Double counting is the biggest market risk across value chains. If a removal unit is used to support compliance, corporate claims, and public policy targets at the same time, credibility can fall fast. That is especially sensitive for cross-border industrial supply chains and CBAM-adjacent products.
The strongest candidates are permanent removals with long durability, robust monitoring, and clear ownership of the environmental attribute. Weaker candidates are temporary or hard-to-verify activities unless they are ring-fenced and disclosed.
The EU’s current certification work already distinguishes permanent removals, carbon farming, and carbon storage in products. That suggests policymakers are trying to separate durable industrial instruments from broader land-sector credits.

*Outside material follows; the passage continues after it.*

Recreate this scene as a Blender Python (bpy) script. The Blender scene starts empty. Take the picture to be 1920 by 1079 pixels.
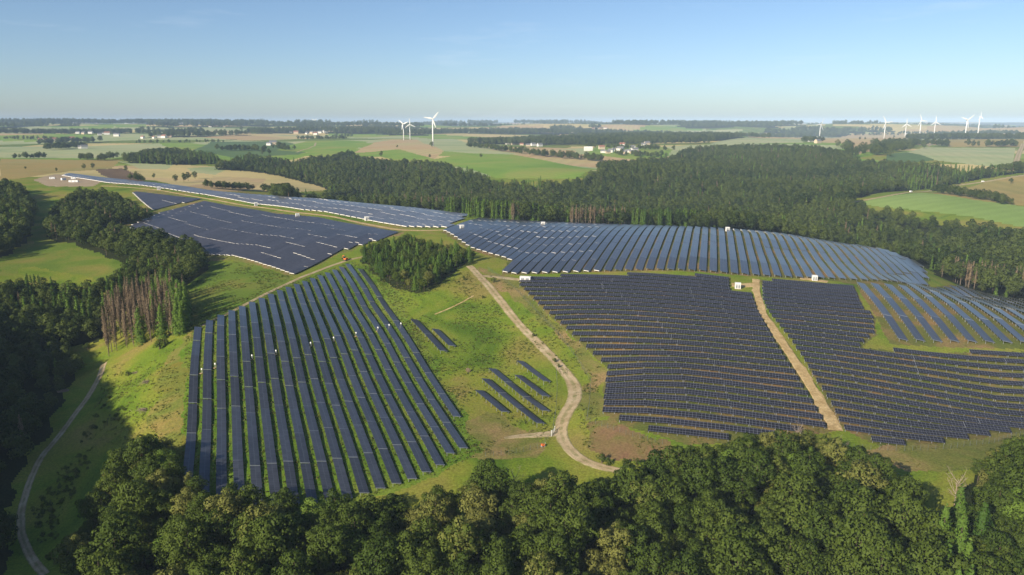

Finance teams will ask the practical questions. Can the project survive due diligence on leakage, lifecycle emissions, permanence, and reversal liability? That matters even more if the offtake is meant to support a regulated industrial asset.
If those integrity rules are tightened properly, the bigger question becomes macroeconomic. Can the EU create enough removal demand to move capital, lower compliance cost volatility, and strengthen climate policy credibility at the same time?
What this could mean for carbon removal demand, investment, and EU climate policy
The market opportunity is large if removals become compliance-relevant for heavy industry. That would create a bankable demand signal beyond voluntary corporate procurement, which is what most project developers need to finance capital-intensive capture, storage, and MRV infrastructure.
The policy momentum is already there. The EU ETS has driven emissions down in covered sectors, with verified 2025 ETS emissions falling 1.3% year on year and the system having cut covered emissions by 50% since 2005. Adding removals would extend an already effective policy instrument rather than invent a new one.
The investor angle is practical. Predictable offtake rules could improve project bankability for direct air capture, bioenergy with carbon capture and storage, mineralisation, and industrial storage pathways, especially where revenues can be stacked with innovation funding or long-term industrial supply contracts.
The strategic policy benefit is also clear. Integrating removals into industrial decarbonisation could help the bloc keep manufacturing competitiveness while tightening the cap, which supports the idea that climate ambition and industrial policy can work together.
The caution is just as important. If the framework is too broad, it risks weakening scarcity and delaying real abatement. If it is too narrow, it may fail to unlock investment. The best outcome is a narrow, durable, benchmarked use case for hard-to-abate residual emissions.
That is the core thesis. The EU could turn carbon removal into a competitive advantage only if it treats removals as a high-integrity industrial input, not a loophole. That distinction will decide whether capital flows in or stays on the sidelines.